Chanchad’s inventive, unconventional learning style clashes with the rote method standardized by his professors. Qureshi’s parents stifle his desire to be a photographer, expecting him to choose the more socially acceptable engineering path. Rastogi crumbles under the demands of life-defining exams and raising his family out of poverty, eventually attempting suicide.
Almost two decades later, Chanchad, Qureshi and Rastogi’s stories are still a reality in much of India and Asia. “3 Idiots” is rightfully hailed for its insightful social commentary, but the numbers on the NCRB report are a solemn reminder that nothing about the Indian education system has changed since the movie’s release. It begs an uncomfortable question — after all these years, is it a good thing that the film stays so intensely relatable?

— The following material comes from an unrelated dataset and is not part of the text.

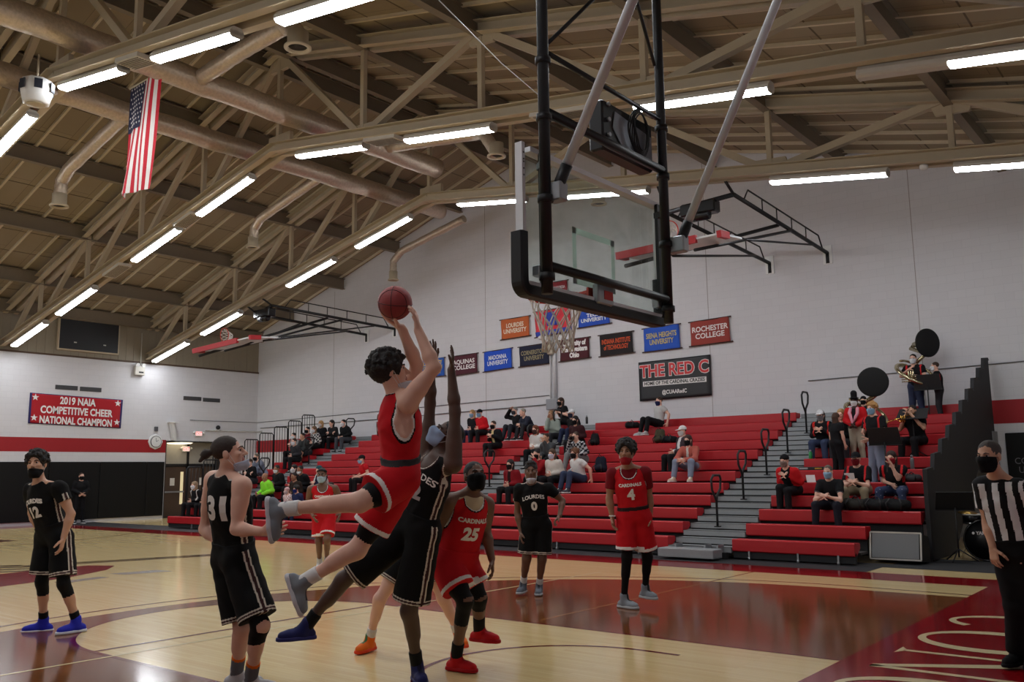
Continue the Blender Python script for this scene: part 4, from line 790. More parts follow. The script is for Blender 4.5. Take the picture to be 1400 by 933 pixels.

Perhaps the answer lies in the movie — that is, the first and arguably most iconic song on its soundtrack, “Aal Izz Well.” “3 Idiots” reminds you that it is still a Bollywood production, as the main characters dance in their communal bathroom while energetically lip-syncing to the simple saying, “All is well.”
It is not just the whistling in trash cans or cheeky scratching of inappropriately-shaped chairs that earned “Aal Izz Well” its reputation as the unofficial anthem of “3 Idiots.” Equal parts playful and profound, the song pulses with a ragtag, rebellious optimism that sharply contrasts the rules and anxieties of college.
As “Aal Izz Well” indicates, “3 Idiots” is a breath of fresh air. Its mere existence is significant because it acknowledges the struggles students go through under harmful systems are worth capturing and empathizing with. While the film sadly does not result in legislative change, it certainly lives on in India’s collective memory.
“Even now there is a new generation of people, younger people that are connecting with it,” said Omi Vaidya about getting recognized on the streets of India for his role as Chatur Ramalingam. “That film persists in people’s minds through television.”